We stopped at the Madonna Inn in Morro bay even though we were still full from the BBQ. Really, I never eat there anyway. The coffee shop isn’t very good at the Madonna Inn. The only thing I ever remember eating there was chicken salad. I’ll put it this way…it would be a nice place to take your grandmother. There is a very high blue-hair ratio there. There are only two reasons to stop at the Madonna Inn:
1. Freakishly huge pastries
2. To blow people’s minds
Since these are two very good reasons, I always stop at the Madonna Inn. It is the kind of place I imagine was created just to freak out people on acid. The Alpine-themed coffee shop has a round counter, with half-moons of wooden booths around it. The restrooms downstairs are a big draw for tourists. The ladies room is reminiscent of the palace at Versailles, while the men’s room has a sort of cowboy theme. Their infamous urinal is a big copper trough. There is also a restroom that boasts a waterfall urinal, but I have yet to see that one for myself.

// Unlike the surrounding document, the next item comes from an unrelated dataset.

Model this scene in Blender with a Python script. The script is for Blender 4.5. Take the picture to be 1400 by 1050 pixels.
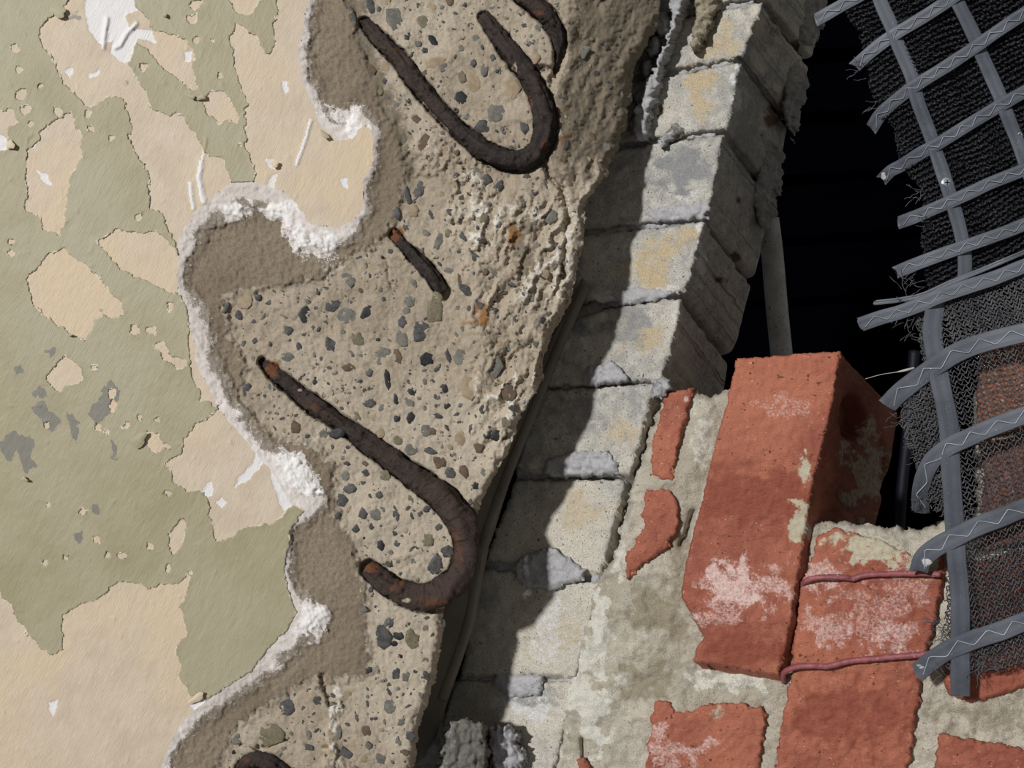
import bpy, math, random
import numpy as np
from mathutils import Vector

random.seed(7); RNG = np.random.default_rng(11)
sc = bpy.context.scene
COL = sc.collection
for o in list(bpy.data.objects): bpy.data.objects.remove(o)

# ------------------------------------------------------------------ camera, world, lights, exposure
F, D = 1100.0, 0.55            # focal length in pixels, camera distance from the painted wall (m)
cam = bpy.data.cameras.new('camera'); camo = bpy.data.objects.new('camera', cam); COL.objects.link(camo)
camo.location = (0, -D, 0); camo.rotation_euler = (math.pi/2, 0, 0)
cam.sensor_width = 36; cam.lens = 36*F/1400; cam.clip_start = 0.01; cam.clip_end = 50
sc.camera = camo
w = bpy.data.worlds.new('room_light'); sc.world = w; w.use_nodes = True
w.node_tree.nodes['Background'].inputs[0].default_value = (1.0, .98, .95, 1)
w.node_tree.nodes['Background'].inputs[1].default_value = 0.165
def area(name, loc, target, size, power, col):
    l = bpy.data.lights.new(name, 'AREA'); l.shape = 'DISK'; l.size = size; l.energy = power; l.color = col
    o = bpy.data.objects.new(name, l); COL.objects.link(o); o.location = loc
    o.rotation_euler = (Vector(target)-Vector(loc)).to_track_quat('-Z', 'Y').to_euler()
area('work_lamp', (-3.75, -4.7, 2.15), (0.05, 0, 0), 0.34, 440, (1.0, .99, .985))
sc.view_settings.view_transform = 'Standard'; sc.view_settings.look = 'None'
sc.view_settings.exposure = 0.0; sc.view_settings.gamma = 1; sc.view_settings.use_curve_mapping = False

# ------------------------------------------------------------------ numeric helpers
PERM = np.concatenate([RNG.permutation(256)]*3).astype(np.int32)
GR = RNG.normal(size=(256, 3)); GR /= np.linalg.norm(GR, axis=1)[:, None]
def perlin(x, y, z=0.0):
    x, y, z = np.broadcast_arrays(np.asarray(x, float), np.asarray(y, float), np.asarray(z, float))
    xi, yi, zi = np.floor(x).astype(int), np.floor(y).astype(int), np.floor(z).astype(int)
    xf, yf, zf = x-xi, y-yi, z-zi
    u, v, t = [f*f*f*(f*(f*6-15)+10) for f in (xf, yf, zf)]
    out = 0
    for dx in (0, 1):
        for dy in (0, 1):
            for dz in (0, 1):
                h = PERM[PERM[PERM[(xi+dx) & 255]+((yi+dy) & 255)]+((zi+dz) & 255)]
                g = GR[h]
                d = g[..., 0]*(xf-dx)+g[..., 1]*(yf-dy)+g[..., 2]*(zf-dz)
                out = out+d*(u if dx else 1-u)*(v if dy else 1-v)*(t if dz else 1-t)
    return out*1.6
def fbm(x, y, z=0.0, o=4, g=.5):
    s, a = 0, 1.0
    for i in range(o):
        s = s+a*perlin(x*2**i, y*2**i, np.asarray(z)*2**i+i*7.3); a *= g
    return s
def sstep(a, b, x):
    t = np.clip((x-a)/(b-a), 0, 1); return t*t*(3-2*t)
def sdf(poly, x, y):                       # positive inside
    P = np.asarray(poly, float); n = len(P)
    d = np.full(x.shape, 1e9); ins = np.zeros(x.shape, bool)
    for i in range(n):
        ax, ay = P[i]; bx, by = P[(i+1) % n]
        ex, ey = bx-ax, by-ay
        t = np.clip(((x-ax)*ex+(y-ay)*ey)/(ex*ex+ey*ey+1e-9), 0, 1)
        d = np.minimum(d, (x-ax-t*ex)**2+(y-ay-t*ey)**2)
        c = ((ay > y) != (by > y)) & (x < (bx-ax)*(y-ay)/((by-ay) or 1e-9)+ax)
        ins ^= c
    d = np.sqrt(d)
    return np.where(ins, d, -d)
def pdist(pl, x, y):                        # distance to a polyline
    d = np.full(np.shape(x), 1e9); P = np.asarray(pl, float)
    for i in range(len(P)-1):
        ax, ay = P[i][:2]; bx, by = P[i+1][:2]; ex, ey = bx-ax, by-ay
        t = np.clip(((x-ax)*ex+(y-ay)*ey)/(ex*ex+ey*ey+1e-9), 0, 1)
        d = np.minimum(d, (x-ax-t*ex)**2+(y-ay-t*ey)**2)
    return np.sqrt(d)
def U(px, py, Y):                           # photo position at depth Y -> world point
    k = (D+Y)/F
    return np.stack([(px-700)*k, Y+0*px, -(py-525)*k], -1)
def proj(V):
    k = F/(V[..., 1]+D); return V[..., 0]*k+700, 525-V[..., 2]*k
def catmull(P, step=2.0):
    P = np.asarray(P, float); P = np.vstack([2*P[0]-P[1], P, 2*P[-1]-P[-2]]); out = []
    for i in range(1, len(P)-2):
        n = max(2, int(np.linalg.norm(P[i+1][:2]-P[i][:2])/step))
        t = np.linspace(0, 1, n, endpoint=False)[:, None]
        out.append(.5*(2*P[i]+(P[i+1]-P[i-1])*t+(2*P[i-1]-5*P[i]+4*P[i+1]-P[i+2])*t*t+(3*P[i]-P[i-1]-3*P[i+1]+P[i+2])*t**3))
    out.append(P[-2][None]); return np.vstack(out)
def blobs(L, x, y):
    v = np.zeros(x.shape)
    if not L: return v
    n1 = fbm(x*.035, y*.035, 61, 5, .6); n2 = fbm(x*.035, y*.035, 83, 5, .6); x_, y_ = x, y
    for b in L:
        cx, cy, rx, ry = b[:4]; s = b[4] if len(b) > 4 else 1.0
        x, y = x_+.55*rx*n1, y_+.55*ry*n2
        v = np.maximum(v, s*np.clip(1.6*(1-np.sqrt(((x-cx)/rx)**2+((y-cy)/ry)**2)), 0, 1))
    return v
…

The banquet room of the Madonna Inn is a special shade of hot pink which I have never seen before. And there is such a profusion of this hot pink, I really don’t ever need to see it anywhere else ever again. The dining room is anchored by a huge golden tree, with boughs snaking across the entire ceiling, enveloping the room. Oh, and did I mention the golden cherubs, the orb lights, and the swings that hang down from the ceiling, ridden by creepy grinning dolls? That is just a flavor, an appetizer, if you will, of what awaits you at Madonna Inn.
Of course, there is also the “silver bar” in which everything is painted gold, and I have not even started on the guest rooms! Some of the rooms are booked up to a year in advance, so I have never actually stayed there. But conveniently, there are post cards, and now a glossy-paged book allowing you a peek into the psychedelic world of rooms in which every single item is an insane shade of Kelly green, or sky blue, or made of patchwork.
We picked up pastries the size of footballs, and headed off. Later at home, I took a bite of the ironically tall napoleon; puff pastry with a layer of white cream filling and a layer of chocolate cream filling, covered with chocolate royal icing. Bob was unhappy with his cream puff; puff pastry with a layer of white and a layer of yellow identically-tasting cream fillings, topped with a hot pink royal icing that was laden with an indefinable, yet definite flavor. Bob asked to trade. “This one tastes…too..too…” he faltered. “Pink?” I offered. “Exactly! Pink.”